Dshalalow goes against the grain in no uncertain terms, stating that “[b]ecause real analysis, in its proper form, is likely to be the first abstract mathematics course that many student take, the associated topics should be taught in a strict order starting with basic set theory followed by point set topology and then measure theory and integration … wasting no valuable time on Euclidean spaces [and thus reducing] Lebesgue measure and [the] Lebesgue integral to mere illustrations.” To be sure, this is, as the book’s title specifies, abstract analysis.

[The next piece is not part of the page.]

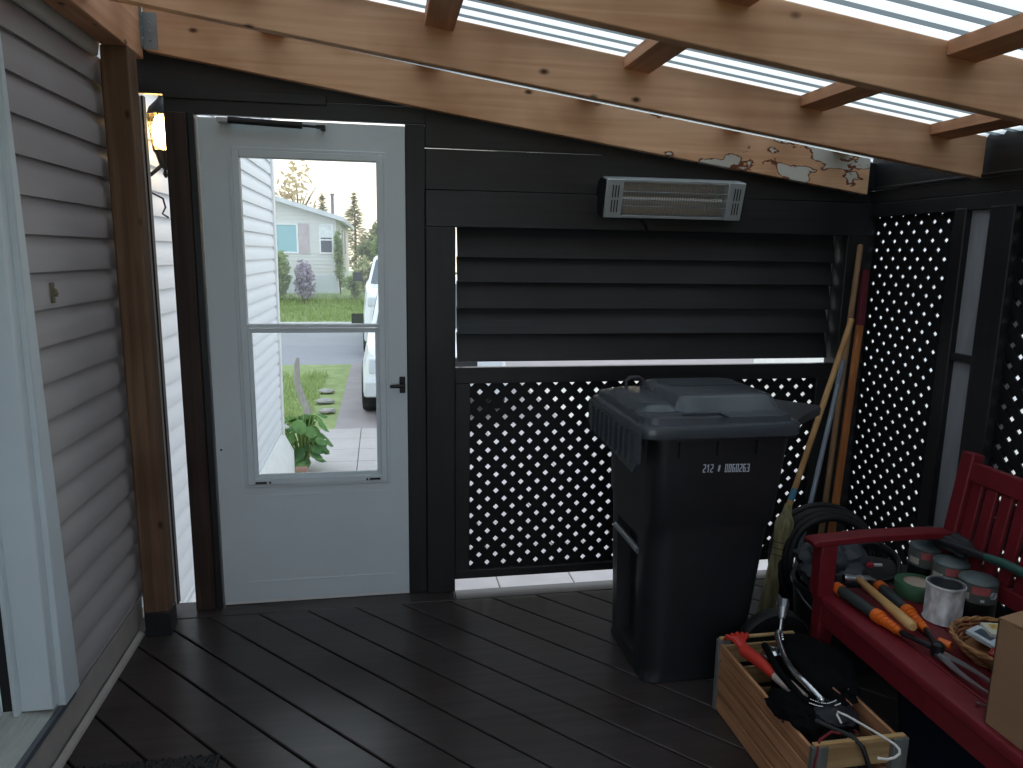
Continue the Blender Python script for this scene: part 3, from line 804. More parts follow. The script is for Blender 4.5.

It is indeed a very different world than it was even (what seems) a short time ago, and there is really no arguing with Dshalalow’s premises: the first year graduate student of today is a very, very different animal than what he was even ten years back. Dshalalow notes (and I should like to suggest, laments) that “mathematical education has become increasingly more focused on applications and less on theory” and observes that accordingly “academics have repurposed courses in set theory, topology … and measure and integration as a real analysis course”; the present book is his attempt to make sure that in this brave new world of adaptation to all sorts of exigencies coming from applications, the sciences, pedagogical maneuvers, and who knows what else, the epsilons and deltas are still given their proper due.

With these goals in mind, then, Foundations of Abstract Analysis starts with the very basics of set theory, does some linear algebra, hits metric spaces with a lot of gusto (convergence, completeness, compactness), immediately followed by point-set topology (properly singling out Hausdorff spaces), and with this chapter closes the first part of the book. The subsequent second part is devoted entirely to measure and integration theory, the discussion culminating with a long and careful treatment of “integration in abstract spaces.” This (sixth) chapter includes a treatment of the Riemann and Lebesgue integrals in the same subsection, as well as treatments of, e.g., signed measures, complex measures, Radon-Nikodym for both of these, and finally the business of finite product theorem (Fubini, etc.).

Beyond this, the book’s third part, from p.535 to p.713, is devoted to detailed solutions to many of the problems strewn throughout the text, of which, indeed, there are very many. And these range from the elementary and routine to the more challenging if not downright sporty: if a student works these problems diligently (and not just those with “the answers in the back of the book,” of course: this is not freshman calculus for engineering students), he will indeed have gotten to where Dshalalow wants him: ready for real real analysis, so to speak, and certainly prepared for sundry ersatz enterprises that accrue to real analysis these days (or even more classically legitimate ones).

Foundations of Abstract Analysis is a herculean effort on the author’s part, and promises to be a very important solution to a huge pedagogical problem in graduate education today, i.e. to present very serious mathematics to an essentially underprepared population, certainly as compared to ages past when academic mathematics was so much less egalitarian. There is no question that Foundations of Abstract Analysis is a very timely book; it promises to be a very important player in the game.

 


 

Michael Berg is Professor of Mathematics at Loyola Marymount University in Los Angeles, CA.